When You Shouldn't Do This
- Long-form flowing text. The overlay addresses bounded slots: a headline, a stat, a paragraph with a budget. It has no cross-atom selections, no marks model, no splitting a paragraph into two. A prose editor wants ProseMirror-shaped machinery, not cels.
- Real-time multi-writer editing. Per-atom last-write-wins is fine for one human plus one assistant in a session; it is not a CRDT.
- Content that must outlive its template. If templates are regenerated wholesale with fresh ids, registration breaks and the tuple fallback only stretches so far. The system assumes template identity is continuous.
Takeaways
- Content is data addressed into structure, not markup stored inside it. The moment copy and structure share a document, one class of author can corrupt the other's work. Separate them and the person typing can't break the layout even on purpose.
- Ids are a contract with two parties. Human legibility and model fluency were the last post's payoff; stable addressing is this one's. The same property serves both, which is strong evidence it's the right property.
- Name the placement, not just the node. Reuse makes ids ambiguous by design. Stamp instances at composition time and make every address two parts: the fix is boring and permanent.

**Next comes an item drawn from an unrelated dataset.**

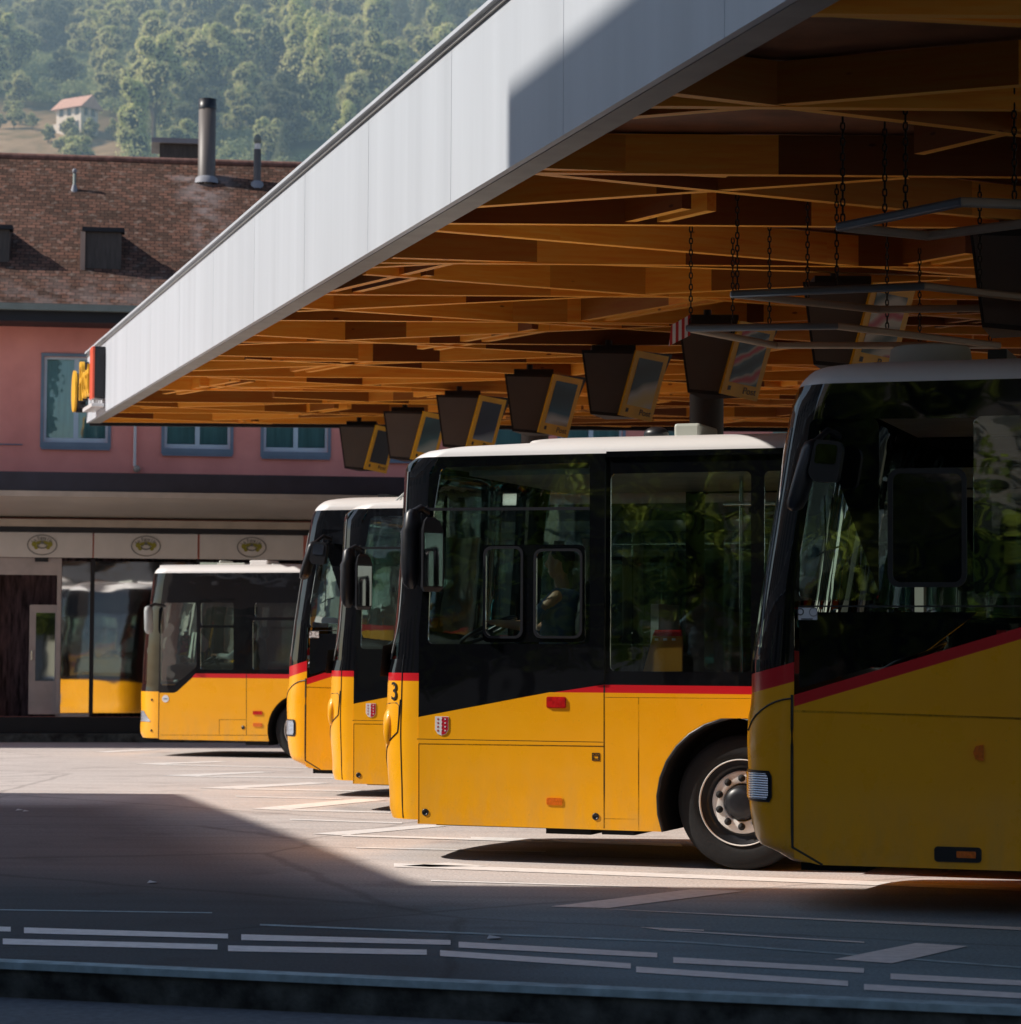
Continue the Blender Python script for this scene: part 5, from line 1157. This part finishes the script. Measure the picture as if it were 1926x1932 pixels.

- Route the agent through the human's update path. Echoed addresses plus a shared matcher meant streaming AI copy into a live preview cost us almost nothing. The funnel keeps paying.
- When content goes missing, check registration first. Divergent trees, regenerated ids, missing stamps: every one of our worst content bugs was a misregistration wearing a different costume.
The last post's summary was that we got a better agent by giving it less API and more HTML. This one's is the mirror image: we got safer documents by giving editors less access and better addresses. The background painting stays on the table. Everyone else just drops cels on the pegs.